Nearly a year after it was discovered that a former executive assistant to the president at Fort Valley State University was linked to a prostitution ring involving members of Alpha Kappa Alpha Sorority, Inc., more charges were brought against Alecia Johnson, who allegedly served as ringleader for the entire operation.

According to The Atlanta Journal-Constitution, Johnson was slapped with charges of whoring and pimping last Friday, which adds to her six counts of prostitution and accusations of conspiracy to commit fiduciary theft. The six other suspects in the case include an assistant principal and a local pastor.

The revelation of the scandal has prompted AKA officials to revoke the Alpha Beta chapter authorities, per The Telegraph.

The Atlanta Journal-Constitution notes that Johnson and the remaining suspects are facing up to one year behind bars and other damages for each pimping charge while pandering is punishable with another year in prison along with a $5,000 fine. In terms of solicitation of sodomy and prostitution, that comes with no more than one year in jail and an additional $1,000 fine for each charge.


The state of Georgia began investigating Johnson after she was reported to have assisted students looking to earn money for their Alpha Kappa Alpha pledge fees in finding clients for paid sex acts. The state's inquiry found six men agreed to become Johnson's customers; one of these men, Charles Jones, was formerly a Fort Valley official. 

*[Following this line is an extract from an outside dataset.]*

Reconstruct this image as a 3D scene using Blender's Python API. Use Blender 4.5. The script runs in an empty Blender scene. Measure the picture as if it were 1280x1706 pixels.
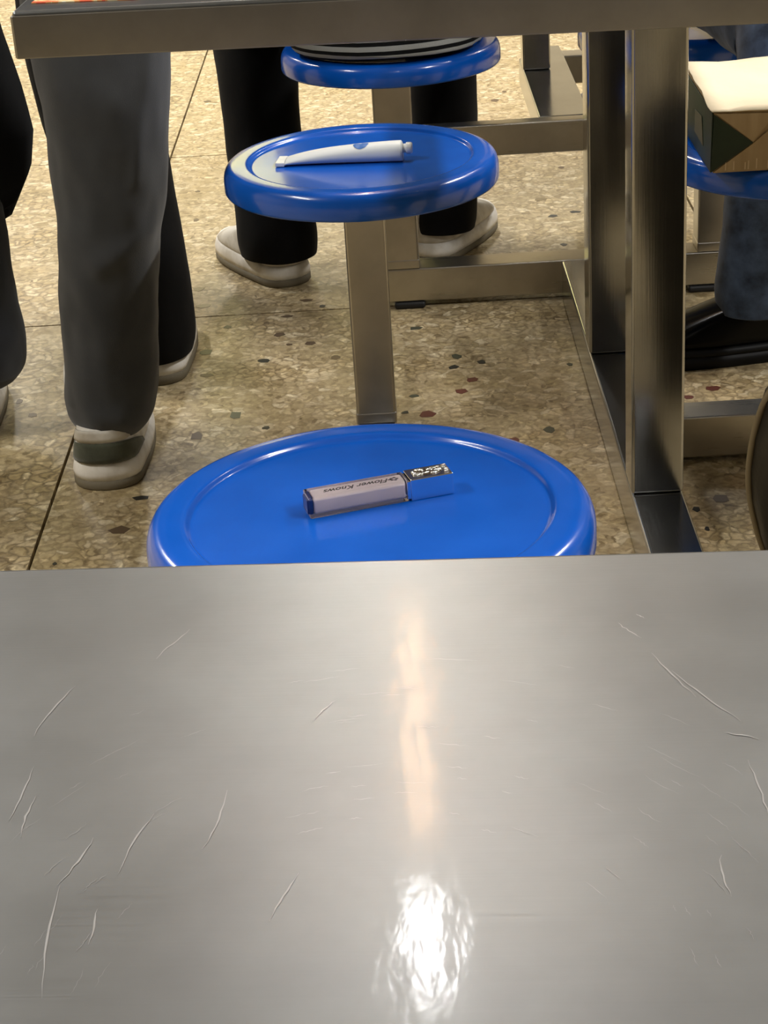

When the allegations first came about in April 2018, the sorority issued the following statement:

“We were appalled to learn of allegations of sexual misconduct against a Fort Valley State University employee who also is a graduate member of the sorority.These allegations are in no way representative of Alpha Kappa Alpha Sorority’s 110-year service-based mission or its nearly 300,000 members,” the statement read. “We condemn these allegations in the strongest possible terms. We remain dedicated to our mission to encourage high scholastic and ethical standards, promote unity, alleviate problems concerning girls and women, create opportunities for them to pursue higher education and be of service to millions of people around the world annually.”

The university initially told The Atlanta Journal-Constitution that the information provided to the publication by GBI Special Agent J.T. Ricketson was inaccurate. 

“Statements published . . . by The Atlanta Journal-Constitution are distressing at best and false in detail. We have asked that this agent be removed from any further involvement in the case," the university said in a statement. 

“On April 5, 2018, administrators from Fort Valley State University received two separate reports of alleged wrongdoing. One report was made anonymously as a tip on a campus complaint hotline. The second report was made separately by an employee to the campus Title IX coordinator. The [University System of Georgia] in conjunction with FVSU began an immediate investigation in accordance with its policies.”

The alleged wrongdoing became known during a board of regents visit to Fort Valley. A student mentioned it to a regent, who reported it to the state attorney general’s office.